Whatever the reason, though, I think most of the world could benefit from having a little more respect for entrepreneurs. To recognize that the businesses that bring us all the things we love are not conscripted servants but volunteers. That at any moment, the things we love to buy could disappear if deprived of the mutual benefits exchanged daily between a business and its customers—not all of which are monetary in nature. That behind cashier’s counters and shiny silver-colored name badges are actual human beings who want the same things in life as you: respect, appreciation, kindness.
The Please and Thank You Economy is much more enjoyable. And it just so happens to be more efficient, innovative, and prone to rapid growth, too. It’s a simple idea, really. One born out of what some have called the Golden Rule: Do unto others as you would have them do unto you. Test it out for yourself, observe it in action. I think you’ll find it’s an idea worth spreading.
How will you spread it?
The clean up after yourself at fast food restaurant thing is a culture norm. There are places like Taiwan where not only are you expected to clean up after yourself in fast food restaurants but you’re also obligated to sort your waste while doing so.

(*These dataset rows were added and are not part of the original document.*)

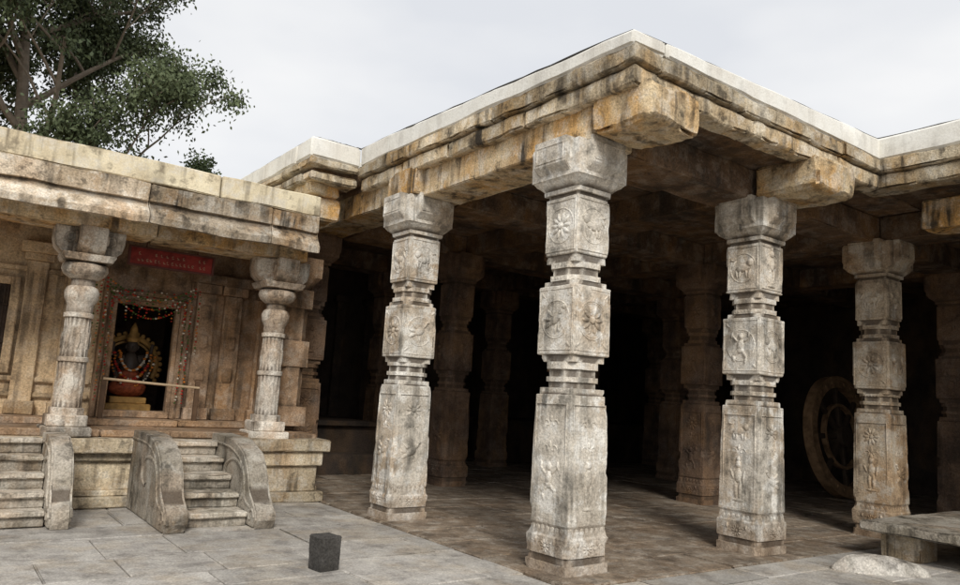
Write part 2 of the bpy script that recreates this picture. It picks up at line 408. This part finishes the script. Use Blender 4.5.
# ------------------------------------------------------------ shrine building (left)
random.seed(21)
shr=empty('shrine_building')
b=B()
XL,XR=-13,-.5
def plinthrun(z0,z1,y,xr=XR,lens=(1.0,2.0),**kw): run(b,'x',XL,xr,y,8,z0,z1,lens=lens,**kw)
plinthrun(0,.13,4.64,seg=.3); plinthrun(.13,.2,4.72,seg=.3); plinthrun(.2,.55,4.8,seg=.3,chip=.03); plinthrun(.55,.66,4.73,seg=.3,chip=.03)
plinthrun(.66,.84,4.62,seg=.25,chip=.05,lens=(1.2,2.2)); 
b.block(-1.62,-.42,4.56,5.3,.70,.87,chip=.05); b.block(-1.55,-.5,4.62,5.3,.5,.695,chip=.04); b.block(-1.5,-.55,4.68,5.3,.14,.5,chip=.03); b.block(-1.58,-.46,4.58,5.3,0.002,.14,chip=.03)
b.rough(.01,3,.004); b.done('plinth',M['plinth'],shr)
b=B(); run(b,'x',XL,-.52,4.85,6.5,.84,.93,lens=(.8,1.5),seg=.5); run(b,'x',XL,-.5,5.7,9,.93,1.02,lens=(.8,1.5),seg=.5)
b.rough(.006); b.done('floor_slabs',M['brown'],shr)
b=B(); run(b,'x',XL,-1.0,4.64,5.25,3.42,3.74,lens=(2.4,2.6),chip=.04); b.rough(.012,2.5,.004); b.done('front_beam',M['beam'],shr)
b=B()
prof=[(4.66,3.6),(4.26,3.5),(4.2,3.5),(4.19,3.585),(4.22,3.62),(4.27,3.69),(4.35,3.76),(4.36,3.79),(4.31,3.8),(4.3,4.02),(4.9,4.03),(4.9,3.6)]
x=XL
while x<-1.05:
    e=min(x+random.uniform(1.0,2.1),-1.02)
    if -1.02-e<.5: e=-1.02
    b.extrude(prof,x+.006,e-.006,'x',bev=.01,tone=random.random()); x=e
bmesh.ops.subdivide_edges(b.bm,edges=[e for e in b.bm.edges if e.calc_length()>.35],cuts=8)
b.rough(.025,3,.008); b.done('cornice',M['corn'],shr)
b=B(); run(b,'x',XL,-1.0,4.335,4.8,4.04,4.33,lens=(3,4),seg=.2,chip=.05,jit=.004); b.block(XL,-1.0,4.8,9,3.96,4.2,seg=1)
b.rough(.016,2.2,.005); b.done('parapet',M['cream'],shr)
b=B(); 
for i in range(5): b.block(XL,-1.0,5.26+i*.8,5.26+i*.8+.79,3.62,3.9,seg=1)
b.block(-1.05,-.75,5.9,9,0.9,3.9,seg=.5)
b.rough(.01); b.done('ceiling',M['brown'],shr)
b=B(); yw=6.3
b.block(XL,-3.36,yw,yw+.4,.93,3.65,seg=.4,tone=.5)
for px in (-5.2,-4.22,-3.72):
    w=.13; b.block(px-w,px+w,yw-.1,yw+.1,1.02,3.1,seg=.3,tone=.6); b.block(px-w-.04,px+w+.04,yw-.14,yw+.1,1.02,1.2,seg=.3); b.block(px-w-.05,px+w+.05,yw-.15,yw+.1,3.1,3.2,seg=.3); b.block(px-w-.1,px+w+.1,yw-.18,yw+.1,3.2,3.36,seg=.3)
for z in (1.25,1.45,2.95): b.block(XL,-3.4,yw-.06,yw+.05,z,z+.07,seg=.4)
for (x0,x1,z0,z1) in ((-4.98,-4.86,1.55,2.85),(-4.5,-4.39,1.55,2.85),(-4.86,-4.5,2.74,2.85),(-4.86,-4.5,1.55,1.66)): b.block(x0,x1,yw-.09,yw+.05,z0,z1,seg=.3,tone=.7)
b.rough(.008); b.done('left_wall',M['tan'],shr)
b=B(); b.block(-4.86,-4.5,yw-.02,yw+.02,1.66,2.74,seg=.5,chip=0)
for i in range(5): b.tube([(-4.8+.06*i,yw-.04,1.62),(-4.8+.06*i,yw-.04,2.78)],.011,6)
for z in (1.95,2.45): b.block(-4.87,-4.49,yw-.055,yw-.03,z,z+.03,seg=.5,bev=.003,chip=0)
b.done('barred_window',M['dark'],shr)
b=B()
b.block(-2.14,-.75,yw,yw+.4,.93,3.65,seg=.4,tone=.5); b.block(-3.36,-2.14,yw,yw+.4,2.86,3.65,seg=.4,tone=.4)
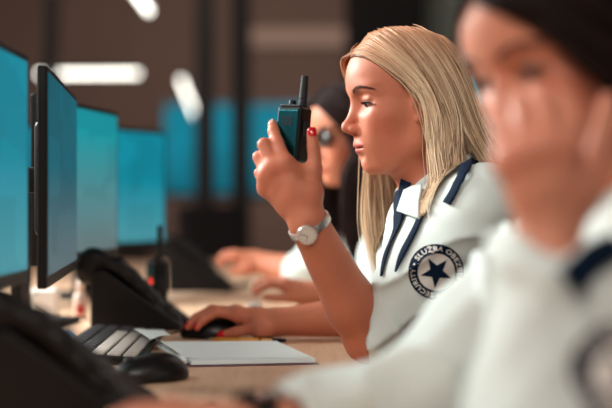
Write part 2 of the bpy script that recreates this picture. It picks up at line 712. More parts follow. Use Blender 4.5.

When I first visited Hong Kong, I got scolded for trying to clean up after myself by a classmate. The job of cleaning trays from tables was given to people with mental or developmental issues and by doing that person’s job for him I was threatening his work and a means of support. When in Rome…
Thanks, Larry. I agree with you. And good for businesses in HK. If that were the case in a particular country I was visiting, I’d be happy to leave my trash sitting neatly on the table.
I think that in other places, though, it is a projection of superiority–“I have money and can’t be bothered with menial tasks like this, you take care of it.” It also might be seen as a way to “get as much value as possible” from the money spent. I think in those cases, it’s wrong and a little psychotic. And I’d suggest it’s probably less common to see that behavior in non centrally planned economies like Taiwan.